Economists and the "Zimbabwe Solution"

It seems that the madness among at least some economists is not abating. Harvard University apparently is vying with Princeton to see who can create the most outrageous policy prescriptions. While Paul Krugman has been leading the pack, it is disheartening to see Greg Mankiw (who at one time made sense once in a while and was George W. Bush's chief economic advisor) and also Kenneth Rogoff, the former chief economist at the International Monetary Fund. Apparently, they like what has happened in Zimbabwe so much that they believe we need a dose of the same thing: inflation.

What the U.S. economy may need is a dose of good old-fashioned inflation.

So say economists including Gregory Mankiw, former White House adviser, and Kenneth Rogoff, who was chief economist at the International Monetary Fund. They argue that a looser rein on inflation would make it easier for debt-strapped consumers and governments to meet their obligations. It might also help the economy by encouraging Americans to spend now rather than later when prices go up.

“I’m advocating 6 percent inflation for at least a couple of years,” says Rogoff, 56, who’s now a professor at Harvard University. “It would ameliorate the debt bomb and help us work through the deleveraging process.”

This falls into the OMG category of policy prescriptions. Note that what they really are advocating is the repudiation of debt via monetary debasement. Now, when you and I receive debased products, such as lower-quality food and other goods, we don't like it and believe we are being cheated.

However, now the Great Minds of the Ivy League are claiming that if we do the same thing to money, we will have prosperity. Somehow, I think we are dealing with an economic non sequitur, not that it matters at the Ivies.

Makiw and Ben Bernanke claim that the Great Enemy is deflation:

For the moment, the Fed’s focus is on preventing deflation -- a potentially debilitating drop in prices and wages that makes debts harder to repay and encourages the postponement of purchases. The Labor Department reported May 15 that consumer prices were unchanged in April from the previous month and were down 0.7 percent from a year earlier.

“We are currently being very aggressive because we are trying to avoid” deflation, Fed Chairman Ben S. Bernanke told an Atlanta Fed conference on May 11.

Keep in mind that deflation is nothing more than money regaining previously lost value and the re-aligning of the economic fundamentals into lines of sustainable production. What Bernanke and company are saying is that they are going to do everything they can to prevent economic recover -- all in the name of putting the economy back on the road to recovery.

This is not economics, folks.
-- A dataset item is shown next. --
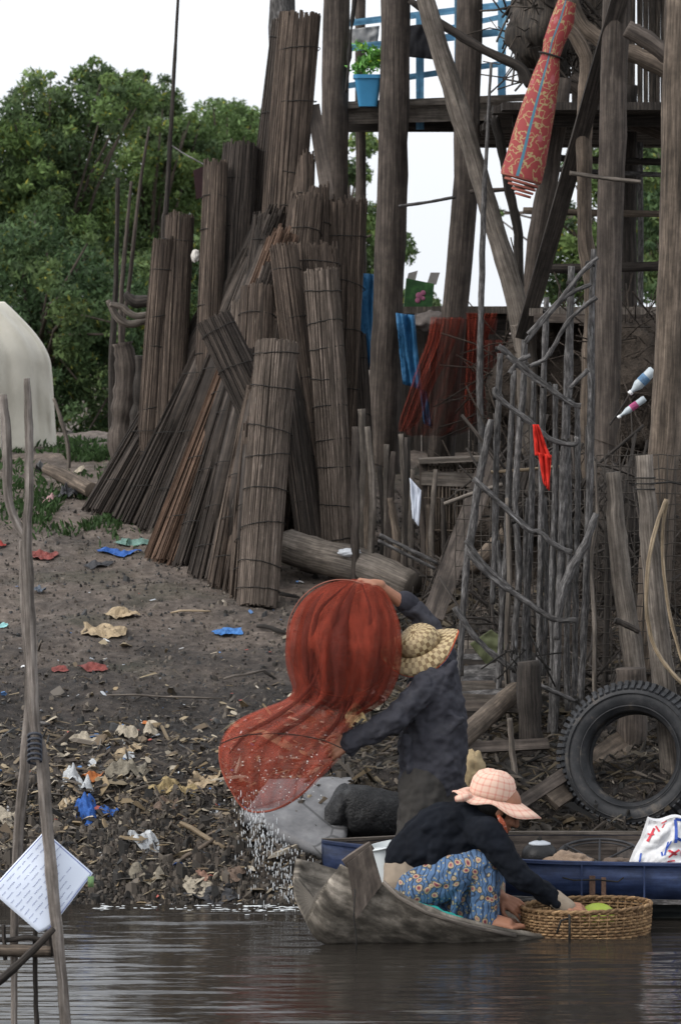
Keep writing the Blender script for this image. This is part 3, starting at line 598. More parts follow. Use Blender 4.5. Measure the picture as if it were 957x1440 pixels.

It is madness.


(Hat tip to Matt Moselle)

1 comment:

Chris Halkides said...

Bill,

I am old enough to remember the stagflation of the 70s and 80s. I don't want to go back there. If I were setting out to defend the inflation idea, I would say that it is better than deflation, but I don't think that these economists are trying to avoid deflation. I agree with you in giving this proposal a thumbs down.